§ **DATA BLOCK**
-------

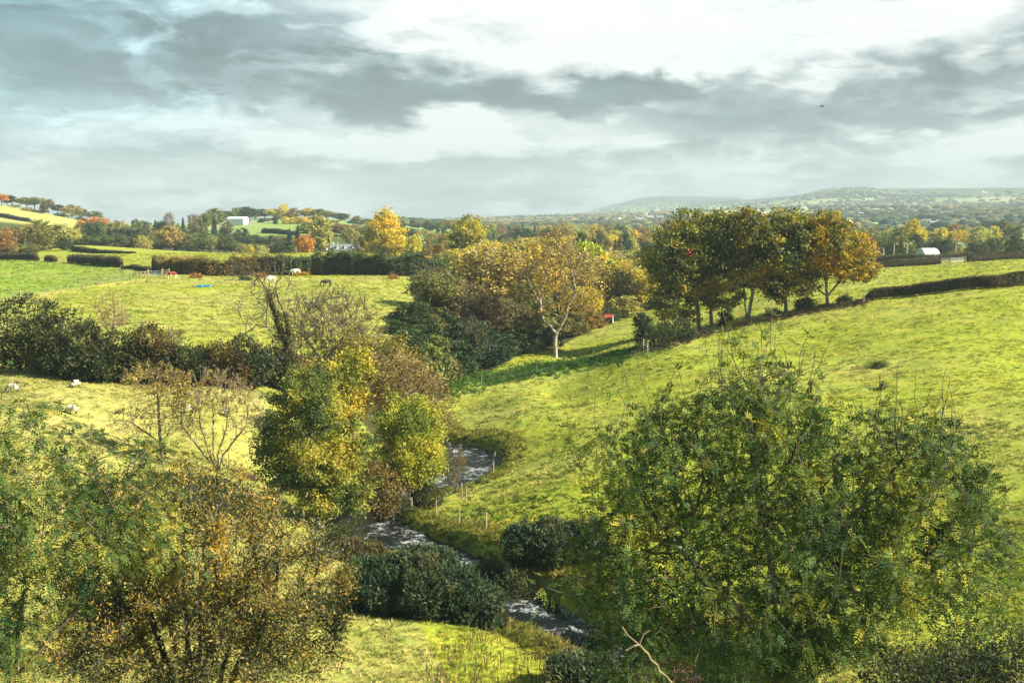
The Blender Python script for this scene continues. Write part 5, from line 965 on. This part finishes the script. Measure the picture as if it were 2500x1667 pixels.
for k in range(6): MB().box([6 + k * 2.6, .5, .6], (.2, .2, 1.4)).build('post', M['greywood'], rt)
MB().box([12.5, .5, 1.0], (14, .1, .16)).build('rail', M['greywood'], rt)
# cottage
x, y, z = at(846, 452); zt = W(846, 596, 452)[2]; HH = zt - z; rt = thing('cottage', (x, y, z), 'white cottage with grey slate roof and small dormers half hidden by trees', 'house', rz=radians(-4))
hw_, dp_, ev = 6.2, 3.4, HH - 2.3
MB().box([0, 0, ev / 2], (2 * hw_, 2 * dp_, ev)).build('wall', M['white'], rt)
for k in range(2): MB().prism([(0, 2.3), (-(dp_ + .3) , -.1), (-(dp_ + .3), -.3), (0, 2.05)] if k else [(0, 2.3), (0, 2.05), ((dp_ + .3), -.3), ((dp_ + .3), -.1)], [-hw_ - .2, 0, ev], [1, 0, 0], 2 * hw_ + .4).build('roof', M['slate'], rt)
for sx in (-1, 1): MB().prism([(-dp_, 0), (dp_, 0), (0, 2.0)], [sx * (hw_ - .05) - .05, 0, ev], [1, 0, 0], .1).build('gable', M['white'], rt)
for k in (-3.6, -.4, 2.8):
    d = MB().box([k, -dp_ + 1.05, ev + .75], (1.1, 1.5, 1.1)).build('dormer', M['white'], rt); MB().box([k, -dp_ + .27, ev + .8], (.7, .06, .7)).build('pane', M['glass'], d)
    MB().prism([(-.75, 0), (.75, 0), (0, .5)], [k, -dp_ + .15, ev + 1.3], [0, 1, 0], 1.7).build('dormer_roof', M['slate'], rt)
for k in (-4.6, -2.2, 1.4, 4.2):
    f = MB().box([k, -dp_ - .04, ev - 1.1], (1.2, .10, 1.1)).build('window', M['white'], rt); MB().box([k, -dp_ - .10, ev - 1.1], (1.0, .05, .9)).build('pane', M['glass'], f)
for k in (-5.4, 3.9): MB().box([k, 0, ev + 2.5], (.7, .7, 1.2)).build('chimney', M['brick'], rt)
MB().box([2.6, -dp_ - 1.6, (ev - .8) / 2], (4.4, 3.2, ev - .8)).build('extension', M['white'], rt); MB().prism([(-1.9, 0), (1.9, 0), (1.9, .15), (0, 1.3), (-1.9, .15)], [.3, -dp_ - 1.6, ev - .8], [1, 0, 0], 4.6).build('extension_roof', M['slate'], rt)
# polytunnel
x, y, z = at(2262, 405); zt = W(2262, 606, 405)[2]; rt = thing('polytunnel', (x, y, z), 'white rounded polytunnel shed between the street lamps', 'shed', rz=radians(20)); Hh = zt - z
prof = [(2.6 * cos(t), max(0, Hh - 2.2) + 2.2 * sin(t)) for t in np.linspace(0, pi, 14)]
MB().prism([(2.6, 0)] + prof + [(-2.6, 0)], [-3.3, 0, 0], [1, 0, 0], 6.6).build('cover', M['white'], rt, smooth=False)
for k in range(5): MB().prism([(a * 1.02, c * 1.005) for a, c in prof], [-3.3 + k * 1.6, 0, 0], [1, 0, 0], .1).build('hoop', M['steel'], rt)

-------

§ **SHORT TASK**
Replicate the material above verbatim; images stay out of the copy.

§ **OUTPUT**
The Blender Python script for this scene continues. Write part 5, from line 965 on. This part finishes the script. Measure the picture as if it were 2500x1667 pixels.
for k in range(6): MB().box([6 + k * 2.6, .5, .6], (.2, .2, 1.4)).build('post', M['greywood'], rt)
MB().box([12.5, .5, 1.0], (14, .1, .16)).build('rail', M['greywood'], rt)
# cottage
x, y, z = at(846, 452); zt = W(846, 596, 452)[2]; HH = zt - z; rt = thing('cottage', (x, y, z), 'white cottage with grey slate roof and small dormers half hidden by trees', 'house', rz=radians(-4))
hw_, dp_, ev = 6.2, 3.4, HH - 2.3
MB().box([0, 0, ev / 2], (2 * hw_, 2 * dp_, ev)).build('wall', M['white'], rt)
for k in range(2): MB().prism([(0, 2.3), (-(dp_ + .3) , -.1), (-(dp_ + .3), -.3), (0, 2.05)] if k else [(0, 2.3), (0, 2.05), ((dp_ + .3), -.3), ((dp_ + .3), -.1)], [-hw_ - .2, 0, ev], [1, 0, 0], 2 * hw_ + .4).build('roof', M['slate'], rt)
for sx in (-1, 1): MB().prism([(-dp_, 0), (dp_, 0), (0, 2.0)], [sx * (hw_ - .05) - .05, 0, ev], [1, 0, 0], .1).build('gable', M['white'], rt)
for k in (-3.6, -.4, 2.8):
    d = MB().box([k, -dp_ + 1.05, ev + .75], (1.1, 1.5, 1.1)).build('dormer', M['white'], rt); MB().box([k, -dp_ + .27, ev + .8], (.7, .06, .7)).build('pane', M['glass'], d)
    MB().prism([(-.75, 0), (.75, 0), (0, .5)], [k, -dp_ + .15, ev + 1.3], [0, 1, 0], 1.7).build('dormer_roof', M['slate'], rt)
for k in (-4.6, -2.2, 1.4, 4.2):
    f = MB().box([k, -dp_ - .04, ev - 1.1], (1.2, .10, 1.1)).build('window', M['white'], rt); MB().box([k, -dp_ - .10, ev - 1.1], (1.0, .05, .9)).build('pane', M['glass'], f)
for k in (-5.4, 3.9): MB().box([k, 0, ev + 2.5], (.7, .7, 1.2)).build('chimney', M['brick'], rt)
MB().box([2.6, -dp_ - 1.6, (ev - .8) / 2], (4.4, 3.2, ev - .8)).build('extension', M['white'], rt); MB().prism([(-1.9, 0), (1.9, 0), (1.9, .15), (0, 1.3), (-1.9, .15)], [.3, -dp_ - 1.6, ev - .8], [1, 0, 0], 4.6).build('extension_roof', M['slate'], rt)
# polytunnel
x, y, z = at(2262, 405); zt = W(2262, 606, 405)[2]; rt = thing('polytunnel', (x, y, z), 'white rounded polytunnel shed between the street lamps', 'shed', rz=radians(20)); Hh = zt - z
prof = [(2.6 * cos(t), max(0, Hh - 2.2) + 2.2 * sin(t)) for t in np.linspace(0, pi, 14)]
MB().prism([(2.6, 0)] + prof + [(-2.6, 0)], [-3.3, 0, 0], [1, 0, 0], 6.6).build('cover', M['white'], rt, smooth=False)
for k in range(5): MB().prism([(a * 1.02, c * 1.005) for a, c in prof], [-3.3 + k * 1.6, 0, 0], [1, 0, 0], .1).build('hoop', M['steel'], rt)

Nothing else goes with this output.